We were then called to the front of the room three by three, where they asked us a question to prompt an anecdote we'd mentioned in our registration forms.


"I see here one of your hobbies is driving."


"Yes."


"Would you like to tell us about that?"


"I like to drive."


After a couple more awkward prompts, I started into a story about driving the Trans-Labrador Highway in my mother's car.


Then it was buzzer time. The three at the front played a mock game, to understand the protocol and get used to using the hand buzzer. When the question comes up, it must be read fully, then a light around the edge of the monitor comes on to let you know you can buzz in. You can hit your buzzer before the light, but it won't register and it takes a fraction of a second to reset, during which time someone else might beat you to the buzz.

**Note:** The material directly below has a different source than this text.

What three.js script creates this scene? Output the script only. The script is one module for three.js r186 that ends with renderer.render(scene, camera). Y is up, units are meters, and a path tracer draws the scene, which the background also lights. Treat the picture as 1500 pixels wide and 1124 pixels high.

Finally, we took a proctored fifty-question re-examination, in case we had assistance during the online test.


After the audition, I dropped by a friend's house. When she found out why I was in town, she recalled how impressed she was when we watched a game of Jeopardy! together in college. "You knew final Jeopardy!--FINAL JEOPARDY!"


Jeopardy! doesn't tell you how you did at the audition. If you pass, your name enters the contestant pool, which has more contestants than will be necessary. For the next year, you wait for a call that may never come--"No Whammy ... No Whammy ... No Whammy ..." At the end of the year, the pool is drained. You're purged. Back amongst the masses. Normal. I didn't get a call. I got stood up by Jeopardy!.


A few months later, while visiting New York City, I made arrangements to attend an open tryout for Who Wants to Be a Millionaire?, then hosted by Meredith Vieira. I'd only seen the show once or twice, enough to feel intellectually superior to many of the contestants. WWtBaM? tries out about a hundred contestants in a sitting--first a thirty question multiple choice test, then those who fare well enough move on to a personal interview (just to make sure you're TV-worthy and not totally creepy). They wouldn't tell us how many answers we had to get right on the quiz portion, but I was feeling pretty confident. We were packed in at close quarters on folding chairs at long tables.


At each spot was an envelope, a WWtBaM? pencil, and a Scantron form. The guy across from me introduced himself--he was from lower Delaware (or "slower Delaware" as it's known in-state).


"Open your envelopes."


I breezed through the test--I knew most of the answers--The U.S. Secretary of State born in Czechoslavakia is Madeleine Albright; 2T, 3T, and 4T are standard sizes of toddler wear; cerulean is considered to be blue; mules usually can't reproduce (thank you, Liberty Heights, for that factoid), and there have been three U.S. presidents named George.


I found most of the thirty questions easy, a few at least logically deducible, and there were only about five where I was forced to guess. Of those five, I guessed three wrong, giving me a 90 percent score--not high enough, apparently, to move on to the personality interview, where I was bound to impress with my fondness for driving.


But--I now know these things:


1. Barbie's middle name is Millicent. I didn't even know Barbie had a middle name. Her full name, for the record, is Barbara Millicent Roberts. She has six siblings (Skipper, Tutti, Todd, Stacie, Kelly, and Krissy). I swear I must have gone to school with at least one of these WASP-y bitches.


Barbie and Ken dated from 1961 to 2004, when they broke up. Ken has a brother named Tommy, and I'll bet he had something to do it.


Two of the other choices were Martha and Ruth. I figured Ruth was a trick, going for the sound association with Baby Ruth (it was a different trick, I later learned, because Barbie was created by Ruth Handler). I chose Martha instead. If I'd known that Barbie had a sister named fucking Tutti, I would have chosen Millicent.


2. Oprah Winfrey is one of the founders of Oxygen Media. My other choices were Quincy Jones, Martha Stewart, and Emeril Lagasse. I didn't even know what Oxygen Media was, but it sounded like it had something to do with cable TV, and I associated it with SpikeTV, another cable channel I'm too cheap to spring for.


I logically deduced (incorrectly) that if Martha or Oprah were going to start a cable channel, it would be part of their existing media conglomerate. That left me with Quincy Jones and Emeril Lagasse (the two choices I would have immediately eliminated had I ever seen the Oxygen network). I knew Quincy Jones is a musician and that Emeril is some kind of celebrity chef, and cable TV loves chefs, so that sort of made sense. Pretty flawless logic--even though it was WRONG.


3. The powder inside the Etch-a-Sketch is aluminum powder. Maybe it was the Who Wants to Be a Millionaire? logo pencil I was using that chose for me, but I picked graphite powder.


When my number wasn't called, I pocketed the pencil and left. At least Jeopardy! gives you a pen.


That night I was haunted by a Barbie-wielding Whammy, dancing across the bottom of my dream screen.